Pack your bags: The Province started a bit of a hissy fit over at Kukla concerning, from what I can tell, geography. We all know Lamoriello is an asshat who wanted to keep the NHL schedule as boring as humanly possible so he could milk the Crosby factor for all it’s worth, but someone should tell the Province that it’s physically impossible for the Canucks not to travel far more then Jersey. Look at a map! Besides, lost in this discussion is that the Devils can get caught in traffic on the turnpike between Northern Jersey and Philly or Manhattan. Ask anyone who every got caught in that sort of vehicular shitshow and, suddenly, dealing with idiots with metal detectors isn’t all that bad.
Reading is Fundamental: Besides the aforementioned Interchangeable ladies, go check out 2 Man Advantage too for some views from the other side of the ice.


December 17th, 2007 10:52 pm
Plus, their PA system does the whole “Hey Devils fans, let’s get LOUD” and then they ruin the moment with bad music following that, but those three seconds are solid.
That is, quite possibly, the most artful and evocative description of what it’s like to attend a Devils game in person. Well done!
And, for some inexplicable reason, I find Pandolfo incredibly funny.

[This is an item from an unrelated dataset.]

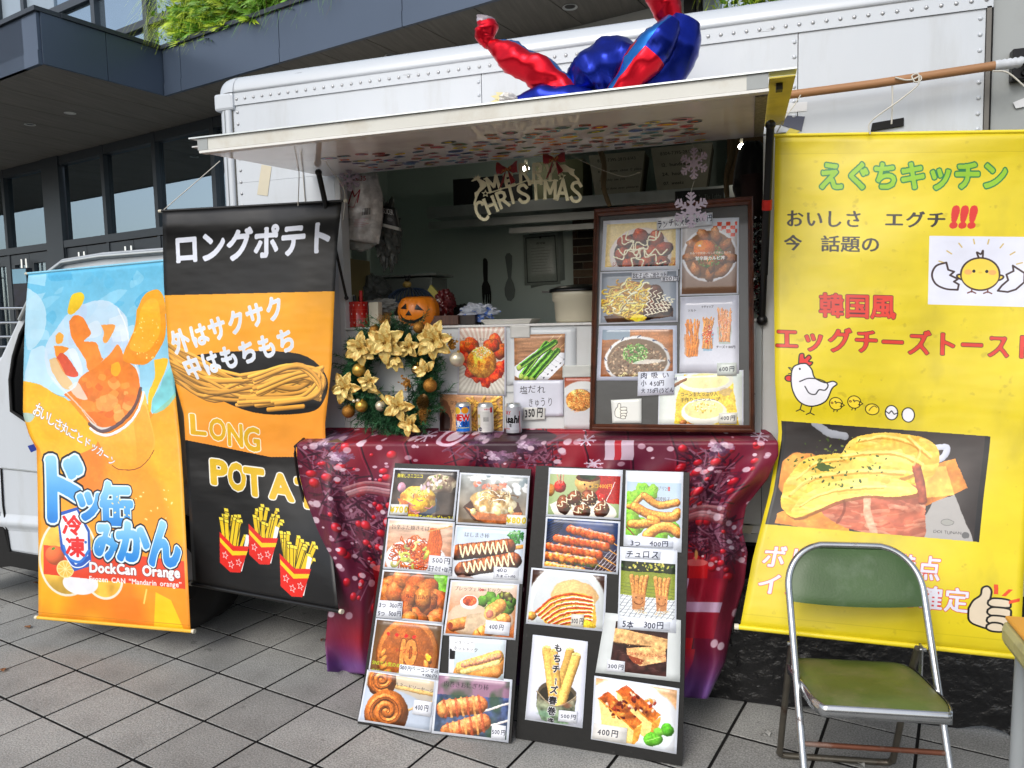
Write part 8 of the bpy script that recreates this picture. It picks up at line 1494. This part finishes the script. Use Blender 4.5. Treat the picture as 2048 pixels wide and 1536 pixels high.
# ------------------------------------------------------------------ pole, ropes, tapes
pa, pb = on(1530, 196, y=2.86), on(1992, 131, y=2.86); pl = thing('wooden_pole', pa, 'brown wooden pole tied along the truck side above the yellow banner', 'pole'); mb = MB(); mb.tube([pa, (pa+pb)/2+[0, 0, -.004], pb], .0145, 12); mb.build('shaft', WOODP, pl)
pc = on(2046, 124, y=2.86); mb = MB(); P = [pb-(pc-pb)*.05]+[pb+(pc-pb)*t+np.array([0, 0, .002*math.sin(t*30)]) for t in np.linspace(.1, 1, 10)]; mb.tube(P, [.0155+.0012*(k % 2) for k in range(11)], 12); mb.build('tape_wrap', mat('white_tape', (.76, .78, .8), .45, var=.08, vs=30, bump=.002, bs=60), pl)
mb = MB(); p = on(2046, 130, y=2.95); mb.box((p[0]-.035, 2.93, p[2]-.05), (p[0]+.06, 2.968, p[2]+.05)); mb.tube([(p[0]+.02, 2.85, p[2]+.015), (p[0]+.02, 2.94, p[2]+.015)], .02, 12); mb.lathe([(.012, -.01), (.012, 0)], (p[0], 2.93, p[2]-.03), 10, axis='y'); ob1('bracket', mb, mat('bracket_dark', (.10, .10, .11), .35, .6), 'black steel bracket gripping the end of the wooden pole', 'bracket', bev=.003)
def rope(pts, y, r, lab, m=None, name='rope', sag=0):
    mb = MB(); P = curve([tuple(on(a, b, y=(y if not isinstance(y, (list, tuple)) else y[i]))) for i, (a, b) in enumerate(pts)], 6); mb.tube(P, r, 6); return ob1(name, mb, m or ROPE, lab, 'rope', origin=P[-1])
rope([(440, 322), (385, 370), (326, 421)], [2.93, 2.85, 2.76], .0022, 'white cord from the truck corner to the top left of the black banner'); rope([(582, 296), (592, 330), (598, 345), (596, 412)], [2.5, 2.6, 2.7, 2.72], .0018, 'thin white cord hanging in front of the corner panel'); rope([(641, 300), (655, 330), (685, 372), (690, 400), (686, 440)], [2.5, 2.6, 2.74, 2.74, 2.76], .0018, 'thin cord from hatch to the top right of the black banner')
rope([(603, 300), (610, 400), (613, 410)], 2.945, .0024, 'faint cord lying flat on the corner panel', mat('dull_cord', (.66, .65, .62), .8))
rope([(1606, 182), (1590, 208), (1570, 236), (1551, 270)], [2.85, 2.85, 2.85, 2.85], .0022, 'white cord from the pole to the top left of the yellow banner'); rope([(1784, 158), (1785, 200), (1783, 248)], 2.86, .0028, 'short white cord hanging straight from the middle of the pole'); rope([(1790, 155), (1812, 160), (1828, 158), (1840, 152), (1842, 160), (1830, 164), (1824, 152), (1836, 148), (1838, 160), (1834, 172), (1800, 200), (1742, 243), (1740, 268)], 2.84, .0026, 'knotted white cord tied round the pole and down to the black plate'); rope([(1985, 142), (2015, 145), (2048, 172), (2070, 190)], 2.84, .0026, 'white cord end trailing from the taped pole end')
rope([(1115, 290), (1160, 320), (1240, 352), (1280, 345)], [2.7, 2.75, 2.8, 2.8], .0006, 'fine thread under the hatch', name='thread')
def tape(pts, lab, m, off=.002, cat='tape', y=TY, name='tape', th=.0012): P = [on(a, b, y=y-off) for a, b in pts]; mb = MB(); mb.prism([P[3], P[2], P[1], P[0]], (0, th, 0)); return ob1(name, mb, m, lab, cat)
tape(((523, 329), (543, 333), (535, 392), (514, 389)), 'strip of cream tape on the corner panel', mat('tape_cream', (.80, .77, .68), .5)); tape(((1560, 208), (1615, 203), (1614, 222), (1558, 226)), 'white rectangular sticker right of the hatch corner', mat('tape_white', (.85, .86, .87), .4)); tape(((1562, 230), (1610, 233), (1603, 263), (1556, 248)), 'dark blue-grey tape patch right of the hatch corner', mat('tape_navy', (.27, .29, .37), .5), .003); tape(((1580, 256), (1600, 262), (1590, 270), (1570, 268)), 'scrap of yellow tape above the yellow banner', YEL, .005)
tape(((1745, 246), (1808, 235), (1808, 251), (1742, 262)), 'black rubber plate fixed under the pole', RUBBER, .01, 'plate', name='rubber_plate', th=.009); tape(((1480, 1045), (1507, 1050), (1502, 1068), (1478, 1064)), 'cream tape scrap on the side panel beside the cloth', mat('tape_cream', (.80, .77, .68), .5), .004); tape(((55, 892), (73, 886), (78, 898), (62, 905)), 'blue tape holding the edge of the orange banner', mat('tape_blue', (.10, .2, .55), .5), .06); tape(((2026, 205), (2050, 195), (2055, 212), (2032, 217)), 'pale tape on the grey rear door', mat('tape_white', (.85, .86, .87), .4), -.012)
mb = MB(); a, b = on(366, 784, y=2.85), on(374, 800, y=2.85); mb.box((a[0]-.012, 2.85, b[2]), (b[0]+.008, 2.875, a[2])); ob1('spring_clip', mb, BLACKP, 'black clip between the orange and black banners', 'clip', bev=.002)
# ------------------------------------------------------------------ folding chair
ch = thing('folding_chair', (.31, 2.36, 0), 'folding chair with worn green vinyl seat and back and chrome tube frame', 'chair'); ch.rotation_euler = (0, 0, 0); RZ = R_(8); CO_ = np.array([.308, 2.36, 0])
def cl_(x, y, z): return CO_+np.array([x*math.cos(RZ)-y*math.sin(RZ), x*math.sin(RZ)+y*math.cos(RZ), z])
VIN = mat('green_vinyl', (.34, .40, .18), .42, var=.16, vs=6, col2=(.50, .46, .32), amt=.6, as_=5, thr=(.48, .68), rv=.2, bump=.0006, bs=150); VIN2 = mat('green_vinyl_back', (.24, .34, .18), .42, var=.14, vs=5, col2=(.42, .48, .40), amt=.5, as_=8, thr=(.52, .72), rv=.2, bump=.0006, bs=150)
OLDCH = mat('worn_chrome', (.72, .73, .74), .22, .9, var=.06, vs=12, col2=(.30, .2, .13), amt=.8, as_=16, thr=(.6, .68), rv=.4); RUST = mat('rusty_tube', (.42, .25, .18), .6, .5, var=.2, vs=12, col2=(.6, .58, .55), amt=.8, as_=9)
hw = .190; q0 = np.array([.085, .80]); 
def bk(t): return (.095-.42*t, .79*(1-t))        # y, z along the back tube, t 0 top .. 1 foot
pts = []
for t in np.linspace(1, .22, 8): y, z = bk(t); pts.append((-hw, y, z))
for a_ in np.linspace(180, 90, 9): pts.append((-hw+.12+.12*math.cos(R_(a_)), 0, .672+.116*math.sin(R_(a_))))
pts += [(-x, y, z) for x, y, z in pts[::-1]]
for i, (x, y, z) in enumerate(pts): pts[i] = (x, .095-.42*(1-z/.79), z)
mb = MB(); mb.tube([cl_(*p) for p in curve(pts, 3)], .0105, 12); mb.build('back_frame', OLDCH, ch)
mb = MB()       # backrest
def fb(u, v, off):
    x = (u-.5)*2; zb = .628+.008*x*x; z = zb+(.779-zb)*v; h_ = max(0, z-.672)*.12/.116; w_ = hw-.12+math.sqrt(max(1e-5, .1195**2-h_*h_))-.008; e = (1-abs(x)**8)*(1-abs(2*v-1)**6); y = .095-.42*(1-z/.79)+off*(.35+.65*e)
    return cl_(x*w_, y, z)
mb.grid(lambda u, v: fb(u, v, -.014), 20, 12); mb.grid(lambda u, v: fb(u, v, .012), 20, 12, flip=True)
for (A_, B_) in (((0, 1), 0),): pass
E_ = [(u, 0) for u in np.linspace(0, 1, 21)]+[(1, v) for v in np.linspace(0, 1, 13)]+[(u, 1) for u in np.linspace(1, 0, 21)]+[(0, v) for v in np.linspace(1, 0, 13)]
vs = [fb(u, v, -.014) for u, v in E_]+[fb(u, v, .012) for u, v in E_]; n = len(E_); mb.add(vs, [(i, (i+1) % n, (i+1) % n+n, i+n) for i in range(n)], None, 0, True); mb.build('backrest', VIN2, ch)
# seat
def seatpt(u, v, dz=0, g=0):
    x = (u-.5)*2; vv = v; w = .168+.014*(1-vv); rr = 1-.10*max(0, abs(2*vv-1)-.6)**2*6*abs(x)**3; y = .12-.385*vv; z = .402+.052*vv+.004*math.sin(PI*v); return cl_(x*(w+g)*rr, y+(0 if g == 0 else (g*(1-2*vv))), z+dz)
mb = MB(); mb.grid(lambda u, v: seatpt(u, v, .018*(1-abs(2*u-1)**10)*(1-abs(2*v-1)**10)+.004), 20, 20, flip=True); mb.build('seat', VIN, ch)
E_ = [(u, 0) for u in np.linspace(0, 1, 21)]+[(1, v) for v in np.linspace(0, 1, 21)][1:]+[(u, 1) for u in np.linspace(1, 0, 21)][1:]+[(0, v) for v in np.linspace(1, 0, 21)][1:-1]; n = len(E_)
mb = MB(); vs = [seatpt(u, v, .006, .002) for u, v in E_]+[seatpt(u, v, .004, .008) for u, v in E_]+[seatpt(u, v, -.026, .008) for u, v in E_]+[seatpt(u, v, -.028, -.01) for u, v in E_]; mb.add(vs, [(i+k*n, (i+1) % n+k*n, (i+1) % n+k*n+n, i+k*n+n) for k in range(3) for i in range(n)], None, 0, True); mb.add([seatpt(u, v, -.02, .0) for u, v in E_], [tuple(range(n))]); mb.build('seat_rim', OLDCH, ch)
pts = [(-.178, .03, .50), (-.178, .10, .36), (-.178, .215, .06), (-.176, .235, .025), (-.15, .243, .012), (0, .243, .012)]; pts += [(-x, y, z) for x, y, z in pts[:-1][::-1]]
mb = MB(); mb.tube([cl_(*p) for p in curve(pts, 5)], .0105, 12); mb.build('rear_leg_loop', mat('dull_tube', (.42, .40, .36), .35, .7, var=.15, vs=14, col2=(.25, .15, .1), amt=.7, as_=14, thr=(.55, .65)), ch)
y, z = bk(.63); mb = MB(); mb.tube([cl_(-hw, y, z), cl_(hw, y, z)], .0075, 10); mb.build('cross_bar', RUST, ch)
for sx in (-1, 1): mb = MB(); mb.obox(cl_(sx*.183, .02, .47), cl_(0, .012, 0)-cl_(0, 0, 0), cl_(0, 0, .045)-cl_(0, 0, 0), cl_(.002, 0, 0)-cl_(0, 0, 0)); mb.tube([cl_(sx*.178, .02, .50), cl_(sx*.196, .02, .50)], .006, 8); mb.build('hinge_plate', OLDCH, ch)
# ------------------------------------------------------------------ stool at the right edge, tarpaulin
c_ = on(2075, 1255, y=2.12); sz_ = c_[2]; sl_ = thing('stool', (c_[0], 2.12, 0), 'stool with orange top, yellow taped rim and grey legs at the right edge', 'stool')
mb = MB(); mb.box((c_[0]-.055, 1.86, sz_-.008), (c_[0]+.3, 2.18, sz_+.004)); mb.build('seat_top', mat('seat_orange', (.87, .62, .25), .5, var=.05), sl_, bev=.02)
mb = MB(); mb.box((c_[0]-.062, 1.85, sz_-.075), (c_[0]+.31, 2.19, sz_-.009)); mb.build('rim', mat('rim_cream', (.76, .74, .52), .45, var=.05, vs=6, col2=(.55, .53, .4), amt=.6, as_=10), sl_, bev=.02)
for x, y in ((-.02, 1.9), (-.02, 2.14), (.27, 1.9), (.27, 2.14)): mb = MB(); mb.tube([(c_[0]+x, y, sz_-.08), (c_[0]+x-.012, y, .0)], .02, 14); mb.build('leg', mat('leg_grey', (.60, .62, .63), .4, var=.04), sl_)
B0 = [on(a, b, z=.006) for a, b in ((1385, 1335), (1450, 1352), (1540, 1368), (1640, 1386), (1740, 1398), (1840, 1410), (1930, 1440), (2040, 1478), (2200, 1540))]
def tf(u, v):
    k = u*(len(B0)-1); i = min(len(B0)-2, int(k)); p = B0[i]*(1-(k-i))+B0[i+1]*(k-i); y = p[1]+.10*(1-v)+(.08*fnoise(u*9, v*5, 3)+.05*fnoise(u*24, v*10, 5)+.03*abs(fnoise(u*50, v*20, 8)))*(1-v)**.5; z = .5*(1-v)**1.0+.02*fnoise(u*14, v*8, 9)*(1-v)+.004+(.05*max(0, fnoise(u*7, v*3, 1)))*v
    return (p[0], min(y, 2.93+.0*v), max(.004, z))
mb = MB(); mb.grid(tf, 120, 50, sm=False); ob1('tarpaulin', mb, mat('black_poly', (.10, .10, .105), .22, var=.1, vs=20, bump=.02, bs=16), 'crumpled black plastic sheet hanging under the yellow banner to the paving', 'tarpaulin', solid=.001)
# leaves and litter
rg = random.Random(2)
for k, (px, py, lab) in enumerate(((55, 1254, 'small curled brown leaf on the paving left of the orange banner'), (72, 1166, 'tiny tan leaf beside the lower edge of the truck cab'), (6, 1340, 'orange-brown leaf at the left edge of the paving'), (1722, 1528, 'scrap of white litter on the paving'), (1535, 1466, 'small white paper scrap on the paving left of the chair'), (645, 1280, 'dry brown leaf lying by the hem of the red cloth'))):
    p = on(px, py, z=.006); mb = MB(); a_ = rg.uniform(0, 3); L = rg.uniform(.016, .026); d = np.array([math.cos(a_), math.sin(a_), 0]); s_ = np.array([-d[1], d[0], 0])
    mb.grid(lambda u, v: p+d*L*(v-.5)*2+s_*(u-.5)*L*1.1*math.sin(PI*min(.97, max(.03, v)))+np.array([0, 0, .004*abs(u-.5)*2+.003*math.sin(v*5)]), 4, 6); ob1('leaf' if k not in (3, 4) else 'litter', mb, mat('dry_leaf', (.55, .36, .2), .8, var=.2) if k not in (3, 4) else mat('litter_white', (.75, .75, .73), .7), lab, 'leaf' if k not in (3, 4) else 'litter', solid=.0006)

I could not agree more. There is something just so fantastically hilarious about Pando; it’s what makes him transcend his all-around awesomeness to become the subject of PandoNation’s unwavering devotion. It probably goes without saying, but I was so delighted to see you singing his praises here! Now if only all our well-wishes could make him get better…
As for the game prediction, I’m calling a re-enactment of the Calgary-Tampa game, with the Devils emerging with a 9-6 victory. Or not.
December 18th, 2007 4:58 am
The Devils can score 9 in a game? Wow, did you spike those meatballs you made? (and, if so, did it enhance the flavor?)
December 18th, 2007 7:43 am
I’ll have you know the Devils have scored 9 TWICE in the last, uh, 12 years I’ve been watching them. SO THERE! Let’s see your Canucks do that!
(As for the meatballs, I should have spiked them, but really, I don’t think there was any enhancing the flavor…)
December 19th, 2007 6:59 pm
Hey, I’m confused…did you mean 9 goals by the end of March? It’s really hard to score goals when the other team DOMINATES you.